Several deadlines are approaching to turn in proposals for conferences and events, most notably FOSS4G and Google’s Summer of Code, and we are currently working out what we would like to present. This is a great time to get input from the community to see what you would like us to talk about, demo, teach, and share with everyone. So lets talk briefly about the two events and what we have planned so far:

FOSS4G: This year it is being held in Victoria BC, Canada, and is a great conference to learn about everything geospatial that is open source. Last year we presented a three hour workshop to teach people the basics of setting up and using GeoServer. To plan for this year we would like to start by getting input now on what you would like us to cover. So far we have proposed doing more than one workshop: a basic one and a more advanced one. The basic workshop would cover: installing GeoServer, simple WMS queries, simple WFS queries, and some work with SLD. The advanced workshop, if we have one, could contain a number of topics from advanced WFS-T to creating your own GeoServer plugins in Java. If you have any ideas on what you would like to have us talk about, please let us know. We want to make sure you get the most out of the conference.
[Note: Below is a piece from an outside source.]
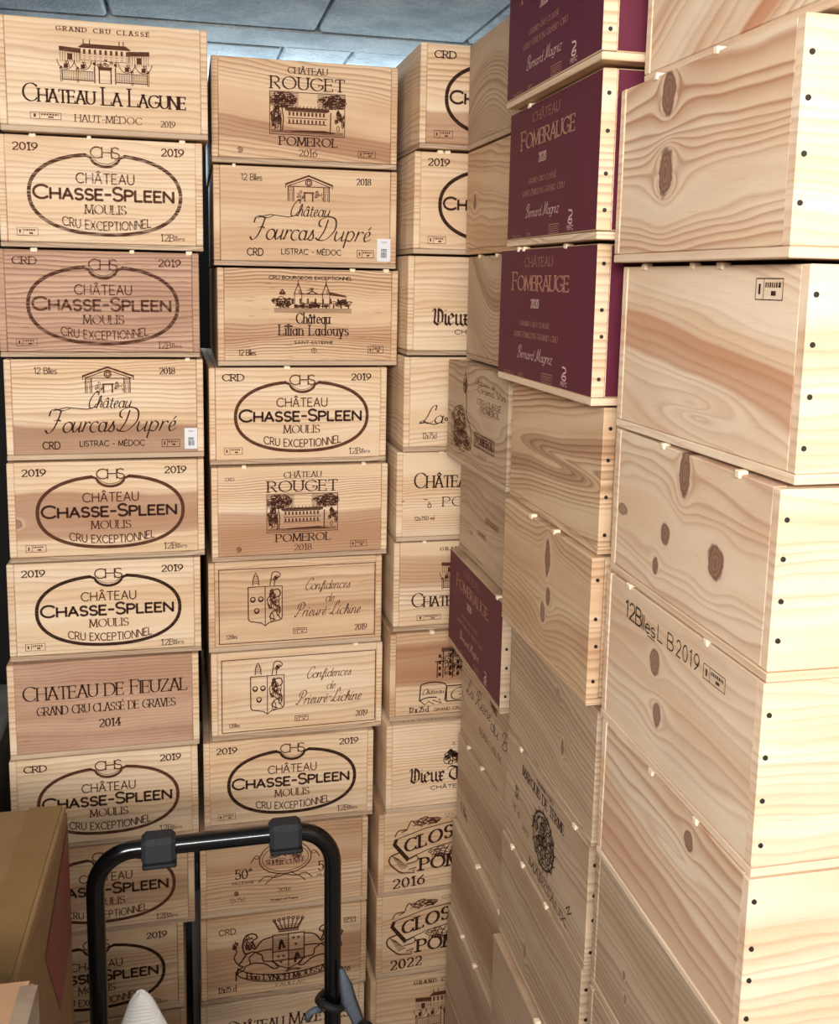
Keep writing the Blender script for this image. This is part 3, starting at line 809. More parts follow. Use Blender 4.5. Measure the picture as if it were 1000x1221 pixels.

Google Summer of Code: This provides a unique opportunity to get your hands dirty with some open source code and get paid at the same time! We are thinking about an entry or two and have started a discussion page. Jot some ideas down on the wiki page or talk about it in this blog post. We are open for any ideas. Current ideas we have are: an SLD editor, GPS to shapefile tool, a server use/availability Google desktop widget.